### REQUEST
Nothing after the line with "S.view_settings.exposure = 0.66" belongs in the copy; extract the lines below from the top through that line, pictures left out.

### INFORMATION PROVIDED

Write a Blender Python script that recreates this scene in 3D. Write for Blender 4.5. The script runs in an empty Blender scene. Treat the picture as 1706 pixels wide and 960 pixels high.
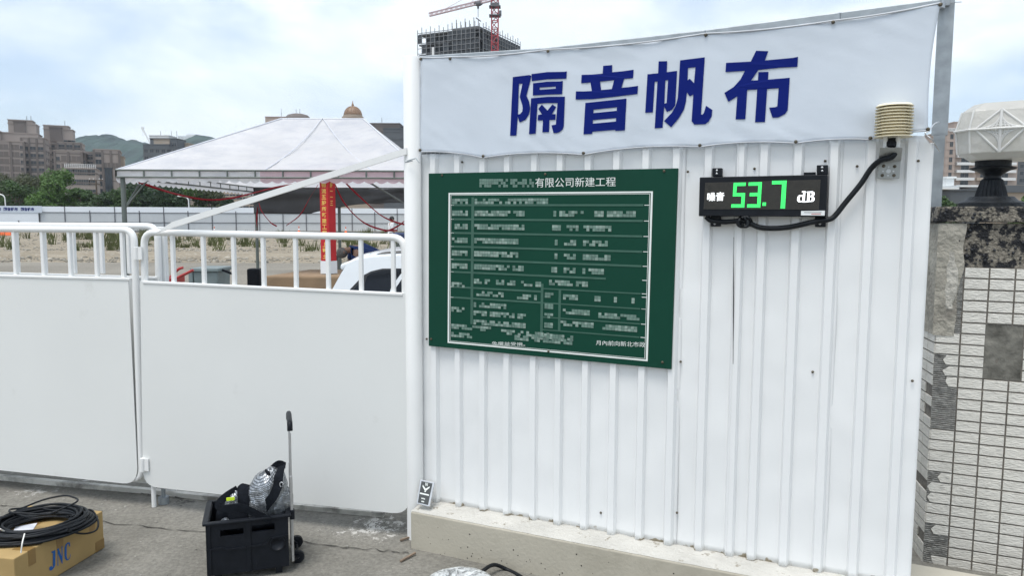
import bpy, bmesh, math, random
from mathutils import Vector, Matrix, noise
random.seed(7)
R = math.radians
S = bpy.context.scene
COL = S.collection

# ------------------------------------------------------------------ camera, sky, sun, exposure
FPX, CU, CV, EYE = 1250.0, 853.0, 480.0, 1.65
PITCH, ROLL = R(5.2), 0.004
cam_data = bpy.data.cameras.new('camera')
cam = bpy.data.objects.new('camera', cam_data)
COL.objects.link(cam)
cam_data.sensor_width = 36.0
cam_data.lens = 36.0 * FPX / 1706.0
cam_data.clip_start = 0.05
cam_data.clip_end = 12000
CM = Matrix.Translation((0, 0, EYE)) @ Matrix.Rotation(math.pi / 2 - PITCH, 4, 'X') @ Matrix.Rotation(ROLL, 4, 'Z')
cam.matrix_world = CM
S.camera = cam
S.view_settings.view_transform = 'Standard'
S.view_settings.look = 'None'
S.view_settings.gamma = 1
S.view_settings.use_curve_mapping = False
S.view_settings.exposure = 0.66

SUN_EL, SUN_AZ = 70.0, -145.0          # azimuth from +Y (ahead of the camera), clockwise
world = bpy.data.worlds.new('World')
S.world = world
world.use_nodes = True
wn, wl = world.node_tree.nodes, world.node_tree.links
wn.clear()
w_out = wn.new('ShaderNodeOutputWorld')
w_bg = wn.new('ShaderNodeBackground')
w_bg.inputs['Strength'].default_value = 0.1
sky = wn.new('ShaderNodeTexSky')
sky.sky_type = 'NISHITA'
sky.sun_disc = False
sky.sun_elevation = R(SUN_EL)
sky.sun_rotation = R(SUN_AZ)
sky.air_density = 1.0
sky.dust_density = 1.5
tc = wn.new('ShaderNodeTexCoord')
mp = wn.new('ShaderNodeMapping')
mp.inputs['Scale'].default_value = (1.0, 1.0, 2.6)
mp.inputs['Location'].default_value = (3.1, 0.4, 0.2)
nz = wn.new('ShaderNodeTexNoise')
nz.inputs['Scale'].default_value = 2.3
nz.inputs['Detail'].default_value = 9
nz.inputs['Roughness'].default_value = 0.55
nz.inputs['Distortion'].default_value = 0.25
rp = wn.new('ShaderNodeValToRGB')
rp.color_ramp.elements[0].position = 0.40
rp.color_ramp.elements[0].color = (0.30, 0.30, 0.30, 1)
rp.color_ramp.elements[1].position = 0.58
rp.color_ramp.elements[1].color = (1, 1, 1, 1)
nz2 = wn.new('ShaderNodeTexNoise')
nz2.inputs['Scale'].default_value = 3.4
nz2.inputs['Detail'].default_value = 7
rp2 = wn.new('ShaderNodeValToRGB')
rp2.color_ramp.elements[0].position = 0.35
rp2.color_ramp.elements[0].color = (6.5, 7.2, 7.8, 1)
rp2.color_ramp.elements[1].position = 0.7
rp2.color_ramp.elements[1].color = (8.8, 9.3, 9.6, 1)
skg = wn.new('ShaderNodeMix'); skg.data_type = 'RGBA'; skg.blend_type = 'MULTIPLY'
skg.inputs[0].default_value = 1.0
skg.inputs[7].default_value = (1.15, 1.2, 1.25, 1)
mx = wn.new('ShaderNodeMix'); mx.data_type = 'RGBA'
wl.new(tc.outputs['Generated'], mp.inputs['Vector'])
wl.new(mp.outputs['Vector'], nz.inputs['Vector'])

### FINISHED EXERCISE
Write a Blender Python script that recreates this scene in 3D. Write for Blender 4.5. The script runs in an empty Blender scene. Treat the picture as 1706 pixels wide and 960 pixels high.
import bpy, bmesh, math, random
from mathutils import Vector, Matrix, noise
random.seed(7)
R = math.radians
S = bpy.context.scene
COL = S.collection

# ------------------------------------------------------------------ camera, sky, sun, exposure
FPX, CU, CV, EYE = 1250.0, 853.0, 480.0, 1.65
PITCH, ROLL = R(5.2), 0.004
cam_data = bpy.data.cameras.new('camera')
cam = bpy.data.objects.new('camera', cam_data)
COL.objects.link(cam)
cam_data.sensor_width = 36.0
cam_data.lens = 36.0 * FPX / 1706.0
cam_data.clip_start = 0.05
cam_data.clip_end = 12000
CM = Matrix.Translation((0, 0, EYE)) @ Matrix.Rotation(math.pi / 2 - PITCH, 4, 'X') @ Matrix.Rotation(ROLL, 4, 'Z')
cam.matrix_world = CM
S.camera = cam
S.view_settings.view_transform = 'Standard'
S.view_settings.look = 'None'
S.view_settings.gamma = 1
S.view_settings.use_curve_mapping = False
S.view_settings.exposure = 0.66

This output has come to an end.